November 17, 2020
The Parallel Lives of David Ben-Gurion and Abdullah bin Hussein
By Martin KramerBorn within four years of each other, David Ben-Gurion and Abdullah bin Hussein emerged out of the same political womb to forge Israel and Jordan in battle. Both nations should be grateful.
Seventy-five years ago, a world map would not have shown the names of either Israel or Jordan. Both states, the one Jewish, the other Arab, are relatively new, the products of two national movements. Although both had many founders, two men stand out as founding fathers: David Ben-Gurion, the first prime minister of Israel, and Abdullah bin Hussein, the first king of Jordan.
The two men, born within four years of each other in the 1880s, forged their respective states in battle and established them on firm foundations. Although one is a democracy and the other a monarchy, both emerged out of the same political womb: the British mandate for Palestine (including Transjordan), conferred by the League of Nations in 1922. In that sense, the two states were twins—far from identical twins but still inextricably tied to each other in conflict or cooperation. As for the founding fathers themselves, they never met face to face, but their personal stories are inseparable.
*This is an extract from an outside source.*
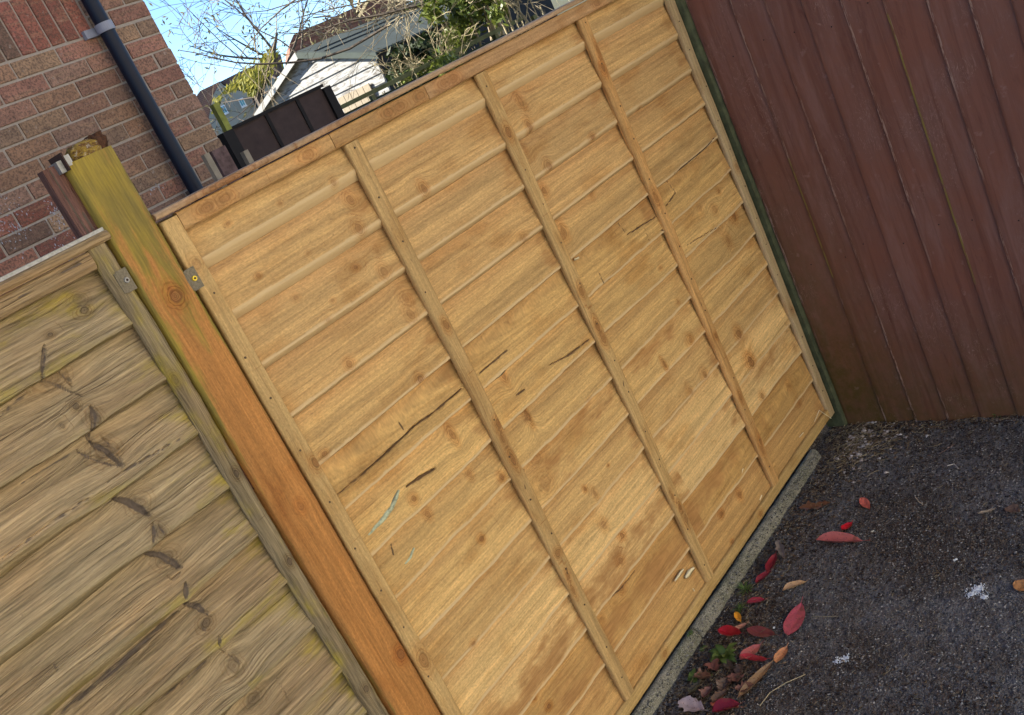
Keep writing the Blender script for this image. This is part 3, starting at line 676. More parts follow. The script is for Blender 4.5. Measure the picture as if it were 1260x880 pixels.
for f, pts, hw in ((c9, [(620, 460), (650, 420), (672, 390)], .0062), (c9, [(682, 440), (705, 415), (735, 382)], .0090), (c9, [(728, 505), (737, 520)], .002), (c6, [(175, 238), (195, 218), (220, 198)], .0075),
                   (c8, [(320, 768), (330, 745), (337, 722)], .0080), (c8, [(412, 865), (422, 842)], .0055), (c5, [(530, 515), (550, 505)], .0035), (c8, [(592, 580), (610, 560)], .002)):
    sliver('splinter', M['splint'], [f(*p) for p in pts], hw, panel, y=.0145, th=.0028)
# straw caught at the corner, bent over the bottom rail
# clip screwed on the left stile
def clip(parent, cx, cz, w, h, y, mat, screw):
    mb = MB(); mb.box(cx - w / 2, cx + w / 2, y - .0022, y, cz - h / 2, cz + h / 2); mb.box(cx - w / 2 - .004, cx - w / 2, y - .0015, y + .010, cz - h / 2 + .002, cz + h / 2 - .002)
    o = mb.build('clip', mat, parent)
    sb = MB(); sb.tube([(cx, y - .0023, cz), (cx, y - .0052, cz)], [.0052, .0045], 12); s = sb.build('screw', screw, o)
    hb = MB(); hb.tube([(cx, y - .0053, cz), (cx, y - .0060, cz)], [.0022, .0022], 6); hb.build('screw_recess', M['void'], o)
    return o
p = FP(240, 342, -.002); clip(panel, p[0] - .003, p[1], .021, .040, -.0015, M['clipwood'], M['brass'])

# ------------------------------------------------------------------ timber post between the panels
post = empty('fence_post', (-.051, .02, GZ), label='square timber post, mossy yellow green at the top and orange below', cat='fence post')
def palg(X, U): return np.clip((X - 1.12) / .50, 0, 1) * .92 * (.7 + .6 * fbm(X * 5, U * 30, 44)) + np.where((U < .005) | (U > .085), .45, 0) + np.clip((X - 1.5) / .2, 0, 1) * .3
ph = 1.688 - GZ
put_beam('post_shaft', M['post'], post, (-.0445, -.026, 0), Z_, X_, Y_, ph, .089, .091, (.47, .205, .055), seed=71, nl=240, nw=14, bev=.006, warp=.002, alg=palg, sink=.0015,
         knots=[(GZ * -1 + 1.42, .048, .014, .012, 1.0), (GZ * -1 + .60, .075, .012, .010, .9), (1.05, .05, .010, .008, .5)],
         cracks=[])
# crumbling yellow-brown end grain chunk and grey cap remnant on top
def lump(name, mat, parent, c, r, seed, color=None, sub=4, amp=.35, flat=1.0):
    import bmesh
    bm = bmesh.new(); bmesh.ops.create_icosphere(bm, subdivisions=sub, radius=1)
    co = np.array([v.co[:] for v in bm.verts])
    n = fbm(co[:, 0] * 2.3 + 9, co[:, 1] * 2.3 + co[:, 2] * 1.7 + 5, seed, 4)
    for v, k, q in zip(bm.verts, n, co):
        s = 1 + amp * (k - .5) * 2; p = [max(-.82, min(.82, q[i] * s)) * r[i] for i in range(3)]; v.co = p
    me = bpy.data.meshes.new(name); bm.to_mesh(me); bm.free(); me.materials.append(mat); me.polygons.foreach_set('use_smooth', np.ones(len(me.polygons), bool))
    return link(name, me, parent, loc=c, color=color)
def crumb_mat():
    t = NT('rotten_cap'); P = t.pos(); n = t.noise(t.vmul(P, (60, 60, 200)), 1.0, 4, 0.7, 0.5); n2 = t.noise(P, 130, 4, 0.7)
    c = t.mix(t.map(n, .4, .6), (0.34, 0.22, 0.04), (0.12, 0.055, 0.02)); t.col(t.mix(t.map(n2, .55, .65, 0, .8), c, (0.45, 0.40, 0.33))); t.rough(.95); t.bump(n2, 1, .006); return t.m
M['crumb'] = crumb_mat(); M['rotdark'] = plain('dark_rotten_wood', (0.07, 0.03, 0.015), .95, .6, 200, bump=1)
lump('rotten_top', M['crumb'], post, (.000, -.002, ph + .008), (.032, .028, .020), 3)
lump('rotten_top', M['rotdark'], post, (.030, -.002, ph + .013), (.018, .022, .019), 8, amp=.8)
mb = MB(); mb.box(-.044, -.034, -.024, .01, ph - .004, ph + .014); mb.build('cap_scrap', M['galv'], post)
mb = MB(); mb.box(-.048, -.0452, -.028, .02, ph - .010, ph + .020); mb.build('cap_seam', M['void'], post)
mb = MB(); mb.box(-.058, -.049, -.020, .01, ph - .010, ph + .010); mb.build('cap_scrap', M['galv'], post)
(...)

Those stories unfolded over four historical stages. First, as young men, both Abdullah and Ben-Gurion were drawn into the early-20th-century whirlwind of a world war, the collapsing Ottoman empire, and the stirrings in the Middle East of national revival. Next, both spent the better part of two decades, the 1920s and 1930s, building up their personal and political base in the shadow of other men. Then, in the 1940s, a second world war and a second retreating empire, in this case Great Britain, put the two men on a collision course. Finally, in 1948-49, in the aftermath of that collision, they reached an armistice and a de-facto partition of the contested land, and in so doing realized the better part of their respective dreams.